--- START OF Excerpted data ---

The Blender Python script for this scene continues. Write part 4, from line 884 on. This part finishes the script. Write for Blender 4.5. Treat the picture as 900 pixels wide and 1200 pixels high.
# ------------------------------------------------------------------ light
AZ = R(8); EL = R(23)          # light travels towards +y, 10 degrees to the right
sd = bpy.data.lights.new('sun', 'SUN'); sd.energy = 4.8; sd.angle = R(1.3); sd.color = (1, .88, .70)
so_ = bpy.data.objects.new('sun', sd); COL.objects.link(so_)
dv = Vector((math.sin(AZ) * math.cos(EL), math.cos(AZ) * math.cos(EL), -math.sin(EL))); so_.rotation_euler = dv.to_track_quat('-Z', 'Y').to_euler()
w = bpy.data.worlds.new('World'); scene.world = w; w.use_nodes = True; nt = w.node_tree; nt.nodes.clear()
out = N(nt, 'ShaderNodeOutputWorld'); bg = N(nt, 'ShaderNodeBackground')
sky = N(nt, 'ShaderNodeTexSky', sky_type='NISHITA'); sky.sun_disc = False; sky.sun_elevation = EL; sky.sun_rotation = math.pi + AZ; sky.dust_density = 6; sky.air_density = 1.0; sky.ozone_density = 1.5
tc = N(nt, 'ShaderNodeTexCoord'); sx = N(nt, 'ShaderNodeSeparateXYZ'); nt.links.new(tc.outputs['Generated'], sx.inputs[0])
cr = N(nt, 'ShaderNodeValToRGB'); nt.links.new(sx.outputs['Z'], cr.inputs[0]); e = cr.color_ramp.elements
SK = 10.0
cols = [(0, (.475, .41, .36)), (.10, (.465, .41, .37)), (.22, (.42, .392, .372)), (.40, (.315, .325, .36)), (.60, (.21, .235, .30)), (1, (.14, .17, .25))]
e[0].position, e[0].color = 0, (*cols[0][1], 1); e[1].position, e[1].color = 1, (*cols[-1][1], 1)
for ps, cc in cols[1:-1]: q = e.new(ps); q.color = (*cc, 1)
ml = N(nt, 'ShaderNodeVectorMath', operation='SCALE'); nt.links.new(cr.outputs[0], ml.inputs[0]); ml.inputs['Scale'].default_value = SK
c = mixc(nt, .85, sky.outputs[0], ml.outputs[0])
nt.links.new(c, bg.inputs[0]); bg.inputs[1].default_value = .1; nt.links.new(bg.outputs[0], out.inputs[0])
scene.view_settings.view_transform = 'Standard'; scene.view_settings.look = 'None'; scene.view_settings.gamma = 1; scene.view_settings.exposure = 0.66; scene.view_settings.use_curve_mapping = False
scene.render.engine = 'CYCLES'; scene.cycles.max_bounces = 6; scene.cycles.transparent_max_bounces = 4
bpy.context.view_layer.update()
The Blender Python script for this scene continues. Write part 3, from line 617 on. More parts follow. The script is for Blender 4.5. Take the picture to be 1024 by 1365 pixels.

--- END OF Excerpted data ---

> **Exercise objective**
All of the entries need to be reproduced exactly; please write them out.

> **Final answer**
The Blender Python script for this scene continues. Write part 4, from line 884 on. This part finishes the script. Write for Blender 4.5. Treat the picture as 900 pixels wide and 1200 pixels high.
# ------------------------------------------------------------------ light
AZ = R(8); EL = R(23)          # light travels towards +y, 10 degrees to the right
sd = bpy.data.lights.new('sun', 'SUN'); sd.energy = 4.8; sd.angle = R(1.3); sd.color = (1, .88, .70)
so_ = bpy.data.objects.new('sun', sd); COL.objects.link(so_)
dv = Vector((math.sin(AZ) * math.cos(EL), math.cos(AZ) * math.cos(EL), -math.sin(EL))); so_.rotation_euler = dv.to_track_quat('-Z', 'Y').to_euler()
w = bpy.data.worlds.new('World'); scene.world = w; w.use_nodes = True; nt = w.node_tree; nt.nodes.clear()
out = N(nt, 'ShaderNodeOutputWorld'); bg = N(nt, 'ShaderNodeBackground')
sky = N(nt, 'ShaderNodeTexSky', sky_type='NISHITA'); sky.sun_disc = False; sky.sun_elevation = EL; sky.sun_rotation = math.pi + AZ; sky.dust_density = 6; sky.air_density = 1.0; sky.ozone_density = 1.5
tc = N(nt, 'ShaderNodeTexCoord'); sx = N(nt, 'ShaderNodeSeparateXYZ'); nt.links.new(tc.outputs['Generated'], sx.inputs[0])
cr = N(nt, 'ShaderNodeValToRGB'); nt.links.new(sx.outputs['Z'], cr.inputs[0]); e = cr.color_ramp.elements
SK = 10.0
cols = [(0, (.475, .41, .36)), (.10, (.465, .41, .37)), (.22, (.42, .392, .372)), (.40, (.315, .325, .36)), (.60, (.21, .235, .30)), (1, (.14, .17, .25))]
e[0].position, e[0].color = 0, (*cols[0][1], 1); e[1].position, e[1].color = 1, (*cols[-1][1], 1)
for ps, cc in cols[1:-1]: q = e.new(ps); q.color = (*cc, 1)
ml = N(nt, 'ShaderNodeVectorMath', operation='SCALE'); nt.links.new(cr.outputs[0], ml.inputs[0]); ml.inputs['Scale'].default_value = SK
c = mixc(nt, .85, sky.outputs[0], ml.outputs[0])
nt.links.new(c, bg.inputs[0]); bg.inputs[1].default_value = .1; nt.links.new(bg.outputs[0], out.inputs[0])
scene.view_settings.view_transform = 'Standard'; scene.view_settings.look = 'None'; scene.view_settings.gamma = 1; scene.view_settings.exposure = 0.66; scene.view_settings.use_curve_mapping = False
scene.render.engine = 'CYCLES'; scene.cycles.max_bounces = 6; scene.cycles.transparent_max_bounces = 4
bpy.context.view_layer.update()
The Blender Python script for this scene continues. Write part 3, from line 617 on. More parts follow. The script is for Blender 4.5. Take the picture to be 1024 by 1365 pixels.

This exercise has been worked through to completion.